### DATA LINES
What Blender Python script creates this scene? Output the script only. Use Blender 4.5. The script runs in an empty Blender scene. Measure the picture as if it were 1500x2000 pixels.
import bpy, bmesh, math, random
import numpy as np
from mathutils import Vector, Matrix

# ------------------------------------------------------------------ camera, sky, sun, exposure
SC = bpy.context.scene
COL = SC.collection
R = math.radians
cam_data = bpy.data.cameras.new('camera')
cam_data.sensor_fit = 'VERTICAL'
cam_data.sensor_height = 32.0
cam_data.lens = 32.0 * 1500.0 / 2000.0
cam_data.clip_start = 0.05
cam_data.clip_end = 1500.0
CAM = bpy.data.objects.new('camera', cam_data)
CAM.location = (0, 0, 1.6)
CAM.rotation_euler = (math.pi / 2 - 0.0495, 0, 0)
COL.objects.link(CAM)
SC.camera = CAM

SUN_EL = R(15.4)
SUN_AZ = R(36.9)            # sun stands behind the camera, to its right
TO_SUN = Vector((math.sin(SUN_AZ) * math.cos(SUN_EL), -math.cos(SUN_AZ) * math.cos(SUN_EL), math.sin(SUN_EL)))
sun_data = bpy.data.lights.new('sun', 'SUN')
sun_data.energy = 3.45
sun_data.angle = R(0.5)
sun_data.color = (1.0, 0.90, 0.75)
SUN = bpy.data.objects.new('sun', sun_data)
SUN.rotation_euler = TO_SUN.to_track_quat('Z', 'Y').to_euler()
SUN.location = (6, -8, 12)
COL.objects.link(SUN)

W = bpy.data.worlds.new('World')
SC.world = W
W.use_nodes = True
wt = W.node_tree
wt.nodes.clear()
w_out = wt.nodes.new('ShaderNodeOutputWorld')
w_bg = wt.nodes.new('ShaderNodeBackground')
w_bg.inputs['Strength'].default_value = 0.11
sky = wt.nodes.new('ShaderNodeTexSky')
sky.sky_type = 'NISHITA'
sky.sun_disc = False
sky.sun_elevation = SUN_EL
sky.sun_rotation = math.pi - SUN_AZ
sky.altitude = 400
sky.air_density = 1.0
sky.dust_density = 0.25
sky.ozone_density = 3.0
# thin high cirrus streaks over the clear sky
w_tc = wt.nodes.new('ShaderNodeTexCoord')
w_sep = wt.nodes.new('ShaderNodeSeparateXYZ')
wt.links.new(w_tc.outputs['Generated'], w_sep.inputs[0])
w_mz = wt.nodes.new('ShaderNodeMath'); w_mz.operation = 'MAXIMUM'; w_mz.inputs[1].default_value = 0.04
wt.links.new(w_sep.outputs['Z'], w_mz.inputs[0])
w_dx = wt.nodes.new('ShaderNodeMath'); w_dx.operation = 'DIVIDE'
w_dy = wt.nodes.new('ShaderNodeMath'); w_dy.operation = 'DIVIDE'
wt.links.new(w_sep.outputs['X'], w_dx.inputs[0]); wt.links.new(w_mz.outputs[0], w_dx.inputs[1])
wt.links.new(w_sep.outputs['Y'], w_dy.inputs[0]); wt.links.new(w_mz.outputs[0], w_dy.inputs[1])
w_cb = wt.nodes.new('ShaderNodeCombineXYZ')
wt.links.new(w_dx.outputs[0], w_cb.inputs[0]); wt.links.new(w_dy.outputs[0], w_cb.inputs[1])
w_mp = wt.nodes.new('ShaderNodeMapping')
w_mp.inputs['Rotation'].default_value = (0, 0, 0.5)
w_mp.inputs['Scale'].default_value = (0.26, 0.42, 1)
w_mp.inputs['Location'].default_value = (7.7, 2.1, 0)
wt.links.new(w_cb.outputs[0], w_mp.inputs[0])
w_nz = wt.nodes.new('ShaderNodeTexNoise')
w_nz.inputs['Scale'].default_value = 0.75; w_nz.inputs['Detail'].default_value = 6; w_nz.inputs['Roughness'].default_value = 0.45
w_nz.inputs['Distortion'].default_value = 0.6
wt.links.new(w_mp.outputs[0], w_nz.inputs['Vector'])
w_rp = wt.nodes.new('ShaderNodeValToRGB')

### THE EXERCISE
Extract the lines above, from the first one through the one containing "from mathutils import Vector, Matrix", and return only those, unchanged.

### SOLUTION FOR THIS EXERCISE
What Blender Python script creates this scene? Output the script only. Use Blender 4.5. The script runs in an empty Blender scene. Measure the picture as if it were 1500x2000 pixels.
import bpy, bmesh, math, random
import numpy as np
from mathutils import Vector, Matrix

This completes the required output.